TLDR: I’m happy to see that DEP 15 was accepted. There have been many interesting discussions over the years about how a Django project should be structured, and this DEP provides a way to support a variety of modern approaches to structuring Django projects, while maintaining backwards compatibility.
The main thing I want to see moving forward is consistency and predictability. I’ve spent a lot of time teaching beginners Django, and I’ve also been working on django-simple-deploy. Both of those experiences heavily influence my thinking around project structure, and the tooling we offer people out of the box and through the third-party ecosystem.
Teaching and learning Django
Last year, I wrote a series called Django from first principles. It starts with a minimal single-file Django project, and builds a full blog hosting site. New files and directories are only introduced as they’re needed. The end state is a project structure that mostly matches what you get from running startproject. The main feedback I’ve gotten from people who’ve worked through it is that they come away with a much better understanding of why startproject generates the “complex” structure it currently does. (The takeaway isn’t that people should build projects this way. I conclude by stating that people should run startproject with an understanding of why that complexity in project structure is introduced right away.)
I’m a big fan of offering a template that puts one starting app in the main project. It’s surprising and confusing to people that they have to run two separate commands just to get a Django project working. It pushes everyone who teaches Django, formally or informally, into an immediate discussion of “apps” vs “projects”, with nomenclature that predates today’s common understanding of what an app is. It would be very nice to get past this.
Consistency and predictability
I’ve been working on django-simple-deploy for a while now, and it’s been well received. In the course of this work, I wrote a demo flask-simple-deploy, and later a demo fastapi-simple-deploy. I never intended to release these; they were just experiments to see what it would take to build a similar tool in those worlds. It was easy enough to get a toy demo working for both of those projects. However, it would have been much harder to build out a meaningful real-world version of either project, because there’s less consistency in overall project structure in those worlds.

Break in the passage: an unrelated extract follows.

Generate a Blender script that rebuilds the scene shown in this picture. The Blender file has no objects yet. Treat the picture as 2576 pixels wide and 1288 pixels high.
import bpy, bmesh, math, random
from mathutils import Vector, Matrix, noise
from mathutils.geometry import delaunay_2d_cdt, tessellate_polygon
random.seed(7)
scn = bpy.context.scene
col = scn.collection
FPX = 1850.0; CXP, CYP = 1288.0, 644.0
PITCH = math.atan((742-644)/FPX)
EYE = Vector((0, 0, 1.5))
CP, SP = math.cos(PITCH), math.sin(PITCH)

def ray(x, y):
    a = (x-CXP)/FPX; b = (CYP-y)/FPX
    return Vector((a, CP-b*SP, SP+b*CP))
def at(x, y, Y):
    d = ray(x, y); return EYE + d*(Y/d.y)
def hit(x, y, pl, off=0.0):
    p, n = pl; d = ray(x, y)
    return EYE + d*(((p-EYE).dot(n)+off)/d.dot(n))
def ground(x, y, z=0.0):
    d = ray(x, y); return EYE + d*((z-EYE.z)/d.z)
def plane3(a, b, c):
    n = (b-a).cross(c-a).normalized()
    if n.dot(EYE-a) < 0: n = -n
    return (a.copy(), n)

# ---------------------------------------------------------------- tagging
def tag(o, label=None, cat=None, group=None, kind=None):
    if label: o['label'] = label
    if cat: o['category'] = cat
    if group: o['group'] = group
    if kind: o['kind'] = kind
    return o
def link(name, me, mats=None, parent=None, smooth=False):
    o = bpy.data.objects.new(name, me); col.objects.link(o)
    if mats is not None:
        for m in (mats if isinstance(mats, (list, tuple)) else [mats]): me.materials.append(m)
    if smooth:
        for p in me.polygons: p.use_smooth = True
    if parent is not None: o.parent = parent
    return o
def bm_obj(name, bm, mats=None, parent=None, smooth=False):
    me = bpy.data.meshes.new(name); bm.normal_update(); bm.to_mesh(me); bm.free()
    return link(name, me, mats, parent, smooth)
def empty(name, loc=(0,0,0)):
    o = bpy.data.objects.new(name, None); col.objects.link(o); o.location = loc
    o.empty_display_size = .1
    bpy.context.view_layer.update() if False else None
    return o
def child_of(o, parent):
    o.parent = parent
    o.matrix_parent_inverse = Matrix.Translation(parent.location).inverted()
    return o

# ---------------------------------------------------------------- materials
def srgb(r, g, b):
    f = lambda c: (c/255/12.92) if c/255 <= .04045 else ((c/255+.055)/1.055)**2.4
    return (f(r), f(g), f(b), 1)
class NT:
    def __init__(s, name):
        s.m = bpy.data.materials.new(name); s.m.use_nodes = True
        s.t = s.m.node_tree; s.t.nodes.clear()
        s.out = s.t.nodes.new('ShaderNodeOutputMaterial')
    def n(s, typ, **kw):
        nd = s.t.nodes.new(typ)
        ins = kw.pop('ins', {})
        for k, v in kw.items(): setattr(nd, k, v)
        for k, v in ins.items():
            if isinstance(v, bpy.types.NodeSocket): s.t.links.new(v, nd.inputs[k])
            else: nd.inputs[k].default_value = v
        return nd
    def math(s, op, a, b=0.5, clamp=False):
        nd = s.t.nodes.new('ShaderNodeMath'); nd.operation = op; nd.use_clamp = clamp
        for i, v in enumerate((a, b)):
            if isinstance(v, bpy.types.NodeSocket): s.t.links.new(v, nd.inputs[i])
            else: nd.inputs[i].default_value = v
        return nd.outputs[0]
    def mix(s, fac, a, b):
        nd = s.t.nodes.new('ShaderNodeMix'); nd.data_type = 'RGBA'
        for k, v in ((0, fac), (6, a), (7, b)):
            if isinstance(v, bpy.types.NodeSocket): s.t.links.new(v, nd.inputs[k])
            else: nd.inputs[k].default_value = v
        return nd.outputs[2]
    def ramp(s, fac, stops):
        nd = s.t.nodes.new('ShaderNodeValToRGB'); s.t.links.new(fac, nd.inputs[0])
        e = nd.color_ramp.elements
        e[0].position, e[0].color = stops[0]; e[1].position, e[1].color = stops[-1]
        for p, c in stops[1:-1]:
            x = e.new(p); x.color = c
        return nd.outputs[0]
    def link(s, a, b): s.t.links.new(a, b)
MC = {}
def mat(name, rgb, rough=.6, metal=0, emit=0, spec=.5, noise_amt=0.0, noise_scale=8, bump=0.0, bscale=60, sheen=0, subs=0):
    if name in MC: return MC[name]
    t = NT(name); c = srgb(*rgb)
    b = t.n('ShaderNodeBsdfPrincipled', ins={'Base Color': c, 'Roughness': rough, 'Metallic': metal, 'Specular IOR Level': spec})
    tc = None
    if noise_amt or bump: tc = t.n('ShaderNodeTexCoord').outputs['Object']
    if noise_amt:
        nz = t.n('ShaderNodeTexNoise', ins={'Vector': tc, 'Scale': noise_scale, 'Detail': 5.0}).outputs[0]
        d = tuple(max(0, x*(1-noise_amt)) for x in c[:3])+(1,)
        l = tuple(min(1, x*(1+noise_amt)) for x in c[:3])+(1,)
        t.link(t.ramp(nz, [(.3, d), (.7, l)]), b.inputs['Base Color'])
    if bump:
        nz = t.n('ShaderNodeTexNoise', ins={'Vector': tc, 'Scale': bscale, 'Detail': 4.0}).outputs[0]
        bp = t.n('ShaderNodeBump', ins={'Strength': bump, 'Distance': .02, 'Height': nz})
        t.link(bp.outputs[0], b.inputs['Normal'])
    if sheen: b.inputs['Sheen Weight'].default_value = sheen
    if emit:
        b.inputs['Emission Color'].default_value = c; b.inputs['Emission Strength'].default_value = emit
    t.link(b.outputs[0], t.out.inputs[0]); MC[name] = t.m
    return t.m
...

I really don’t want to see an explosion in different kinds of project structures in the Django world. We gain a lot by having consistency across projects. There will always be variety in project structures, but the more we stay within some well-known patterns, the better off we all are. I wonder how many third-party packages base some of their functionality off of known consistent patterns in Django project structure.
I’m wary of a single-file template that doesn’t offer a clear path toward a known project structure. I don’t want to see Django turn into Flask because we start offering a single-file project template, and then leave those users to figure out effective web app project structure for themselves. One of the reasons I keep an eye on nanodjango is because of the convert command. You start with a single file, but when you want to break out of that you run convert and move to a predictable, consistent project structure.
Opinions are good, and I’ve always loved Django because it contains the opinions of people much more experienced than I am. Let’s continue to evolve, but let’s continue to steer people toward opinionated approaches as well.